要するに、SU(3)ホロノミーはカラビ=ヤウ多様体を意味する。

言い換えると、アインシュタイン方程式と超対称性の方程式を満たしたいなら - そして余剰次元を隠したまま観測可能な世界の超対称性を保ちたいなら - カラビ=ヤウ多様体が唯一の解である。

 物理学者の、ストロミンガーは次のように説明している。
「当時はあまり数学を知らなかったが、多様体を特徴づけるホロノミー群を通じてカラビ=ヤウ多様体との関係性を築いた。図書館でヤウの論文を見つけ、あまり理解できなかったけれど、わずかに理解した内容から、カラビ=ヤウ多様体はまさに望みどおりのものだとわかった」。
そうして、八年間待った末にようやく、物理学がカラビ=ヤウ多様体を発見したことを知った。

 プリンストン大学の物理学者フアン・マルダセナは
「超対称性は、計算を簡単にしてくれるだけでなく、計算を可能にしてくれる。

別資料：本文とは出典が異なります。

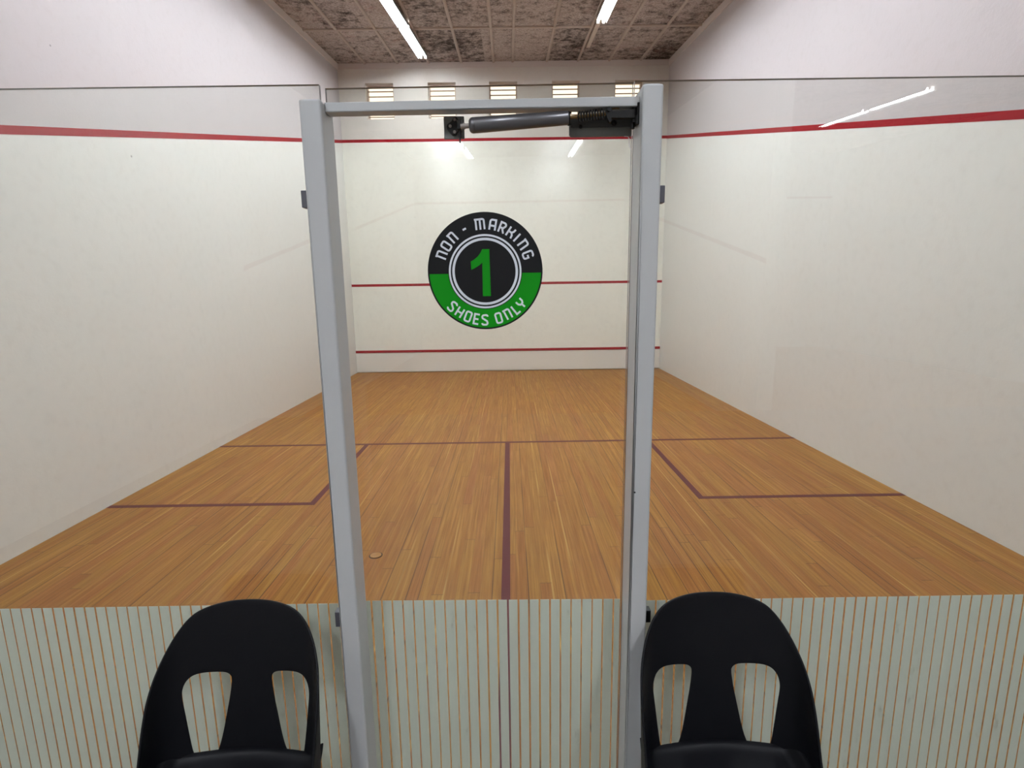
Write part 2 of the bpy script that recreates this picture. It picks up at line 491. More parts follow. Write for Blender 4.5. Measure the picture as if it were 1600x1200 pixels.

なぜか? 坂をふらついて転がるフットボールの複雑な運動よりも、転がり落ちる球の運動の方が記述しやすいからだ」。
どんな種類の問題でも、対称性が存在すると解くのが簡単になる。

超対称性も、内部に閉じ込められた六つの次元がとりうる幾何学的形状に制約条件を課すことで、変数の数を減らし、解きたい問題の大半を単純化してくれる。
そうした単純化への要求が「あなたにカラビ=ヤウ多様体を与えるのだ」。
もちろん、計算を簡単にしてくれるというだけの理由で、この宇宙に超対称性が存在すると主張することはできない。
超対称性理論の利点の一つは、一般相対論の基底状態である真空を自動的に安定化し、私たちの宇宙がどんどん低エネルギーの深みに落ちていくのを防いでくれることだ。

 しかし、ほとんどの物理学者が超対称性に興味をもっている理由は他にあり、それがこの概念のそもそもの由来である。
物理学者にとってその考え方の最も重要な特徴は、「フェルミオン」と呼ばれる、クォークや電子など物質を構成する素粒子と、「ボゾン」と呼ばれる、光子やグルーオンなど力を媒介する粒子とを結びつける対称性にある。
超対称性は、力と物質、そしてこれら二種類の粒子のあいだに親戚関係、つまりある種の数学的等価性を築く。
超対称性によれば、フェルミオンごとに「スーパーパートナー」と呼ばれるボゾンの相棒が存在し、ボゾンごとにもフェルミオンのスーパーパートナーが存在する。
それによってこの理論は、既知の相棒より重く、「スピン」が相棒と整数の半分だけ異なる新たな種類の粒子 - スクォーク、セレクトロン、フォティーノ、グルイーノといったおかしな名前で呼ばれている ー の存在を予測する。
それらのスーパーパートナーはまだ見つかっていないが、研究者はこの瞬間にも、世界最高エネルギーの粒子加速器のなかで探しつづけている。

 物理学者が「低エネルギー」と特徴づける、私たちが住んでいるこの世界は、明らかに超対称的ではない。
現在の考え方によれば、超対称性はもっと高エネルギーにおいて現れ、その領域では粒子とスーパーパートナーはまったく同じに見える。
しかし、あるエネルギースケール以下では超対称性が「破れ」、私たちが住んでいるのは、粒子とスーパーパートナーが質量などの性質において異なる、破れた超対称性の領域だ(破れた対称性は完全には消えず、隠されるにすぎない)。